__RECORDED INFORMATION__.

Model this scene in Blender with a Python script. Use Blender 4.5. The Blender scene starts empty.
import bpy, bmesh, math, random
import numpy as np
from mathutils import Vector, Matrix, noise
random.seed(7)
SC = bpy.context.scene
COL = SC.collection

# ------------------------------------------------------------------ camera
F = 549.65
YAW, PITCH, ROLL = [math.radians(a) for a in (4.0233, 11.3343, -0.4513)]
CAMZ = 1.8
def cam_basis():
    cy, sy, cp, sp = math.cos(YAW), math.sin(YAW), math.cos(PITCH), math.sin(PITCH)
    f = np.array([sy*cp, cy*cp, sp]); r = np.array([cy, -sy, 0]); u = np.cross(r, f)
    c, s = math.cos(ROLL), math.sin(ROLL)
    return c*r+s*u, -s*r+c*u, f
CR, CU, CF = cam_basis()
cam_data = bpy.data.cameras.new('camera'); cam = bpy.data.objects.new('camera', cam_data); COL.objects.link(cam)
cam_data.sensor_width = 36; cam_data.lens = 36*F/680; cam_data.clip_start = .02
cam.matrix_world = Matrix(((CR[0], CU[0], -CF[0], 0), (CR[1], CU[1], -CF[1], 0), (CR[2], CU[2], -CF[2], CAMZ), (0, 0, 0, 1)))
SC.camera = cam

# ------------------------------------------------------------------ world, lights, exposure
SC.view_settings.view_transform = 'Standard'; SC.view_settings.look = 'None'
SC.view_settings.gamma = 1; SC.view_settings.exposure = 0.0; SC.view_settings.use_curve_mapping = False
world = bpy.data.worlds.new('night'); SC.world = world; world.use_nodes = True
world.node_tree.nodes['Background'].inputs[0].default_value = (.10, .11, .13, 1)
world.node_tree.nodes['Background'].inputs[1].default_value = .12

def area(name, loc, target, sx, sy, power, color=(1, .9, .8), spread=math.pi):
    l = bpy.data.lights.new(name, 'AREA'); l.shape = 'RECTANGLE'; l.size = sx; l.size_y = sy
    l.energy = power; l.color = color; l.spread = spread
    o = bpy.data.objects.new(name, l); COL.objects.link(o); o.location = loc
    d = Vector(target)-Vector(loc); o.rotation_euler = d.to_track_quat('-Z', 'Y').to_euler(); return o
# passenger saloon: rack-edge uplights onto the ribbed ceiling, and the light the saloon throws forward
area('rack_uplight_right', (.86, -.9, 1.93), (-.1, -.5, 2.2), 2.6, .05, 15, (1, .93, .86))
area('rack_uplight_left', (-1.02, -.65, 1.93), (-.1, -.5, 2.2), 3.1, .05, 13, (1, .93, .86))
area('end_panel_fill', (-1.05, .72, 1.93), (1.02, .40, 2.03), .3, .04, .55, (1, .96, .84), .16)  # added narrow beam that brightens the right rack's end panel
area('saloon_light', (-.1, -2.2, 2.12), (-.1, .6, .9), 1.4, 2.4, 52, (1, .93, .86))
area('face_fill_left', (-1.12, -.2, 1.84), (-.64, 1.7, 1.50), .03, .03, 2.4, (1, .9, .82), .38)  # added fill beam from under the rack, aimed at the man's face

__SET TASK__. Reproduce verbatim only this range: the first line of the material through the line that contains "COL = SC.collection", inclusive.

__SOLUTION__.
Model this scene in Blender with a Python script. Use Blender 4.5. The Blender scene starts empty.
import bpy, bmesh, math, random
import numpy as np
from mathutils import Vector, Matrix, noise
random.seed(7)
SC = bpy.context.scene
COL = SC.collection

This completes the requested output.